Posted on Jul 31, 2014   Updated on May 30, 2021, 8:41 pm CDT

On Thursday, a judge ruled that Microsoft is required to turn over information about its customer’s emails to United States law enforcement officials even though those emails are being stored on a server in another country.

The case has major implications for the entire U.S. cloud storage industry, which has taken to hosting data overseas as a way to placate the concerns of customers fearful of intrusion by U.S. authorities.

Following oral arguments in a New York City courtroom, District Judge Loretta A. Preska found that Microsoft’s control of the data was more legally significant than its physical storage location.

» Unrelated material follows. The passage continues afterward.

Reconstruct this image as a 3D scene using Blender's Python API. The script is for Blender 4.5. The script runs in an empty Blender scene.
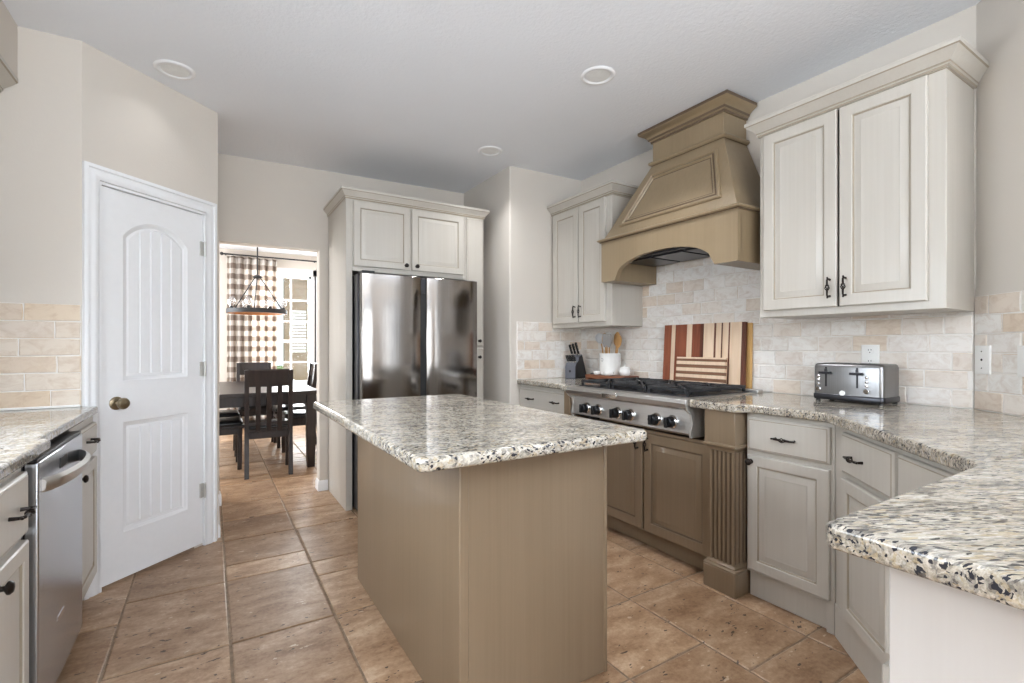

Preska’s ruling agrees with a lower court’s decision on the issue.

The case stems from a narcotics investigation. Police wanted access to the metadata for emails sent through Microsoft’s Outlook.com webmail service and held on a server in Dublin, Ireland. A judge issued a warrant for the emails late last year, which Microsoft contested on the grounds the the court lacked the requisite jurisdictional authority. The company lost its initial appeal on the issue in April.

The AP reports that Preska stayed the effect of her ruling to give Microsoft the opportunity to appeal before having to turn over the emails.

“The only issue that was certain this morning was that the District Court’s decision would not represent the final step in this process,” Microsoft General Counsel Brad Smith told the Wall Street Journal. “We will appeal promptly and continue to advocate that people’s email deserves strong privacy protection in the U.S. and around the world.”

Privacy advocates argue that the law is on Microsoft’s side in this case, meaning the U.S. government has no legal right to access email data stored overseas.

“The fundamental flaw in the court’s analysis is that a customer’s stored emails are the business records of Microsoft. They’re not,” said Jim Dempsey, Senior Counsel of the Center for Democracy & Technology (CDT), an advocacy group that has been publicly critical of the government’s arguements in the Microsoft case. “They are the property of the subscriber, and the U.S. government should not be able to force Microsoft or anyone else to perfrom a search and seizure in another country.”

The case has attracted significant interest from other tech giants, including Apple and Verizon, which have vocally backed Microsoft’s position. This support is not particularly surprising. In the wake of the revelations about the U.S. government’s pervasive digital surveillance programs provided by documents leaked by former National Security Agency (NSA) contractor Edward Snowden, the American tech industry has warned that U.S. government snooping could cause long-term harm to data-storage companies.

Firms like Microsoft have taken steps to mitigate the damage by allowing non-U.S.-based cloud storage clients to select the country in which they would like their data to be held.

Preska’s decision, however, may mean there is little companies can do to quell international customers’ fears. An analysis by Forrester Research estimates that NSA surveillance programs could end up costing U.S. firms $180 billion in lost business by 2016.

In a recent survey commissioned by Microsoft, pollster Anzalone Liszt Grove found that 70 percent of respondents agreed with the statement, “The federal government should have to respect local privacy laws when trying to search through people’s personal information like their email accounts.”

Just over half of respondents in the same poll said they worried that, if the U.S government could obtain information stored on the servers of private companies overseas, the governments of those countries might reciprocate in the United States.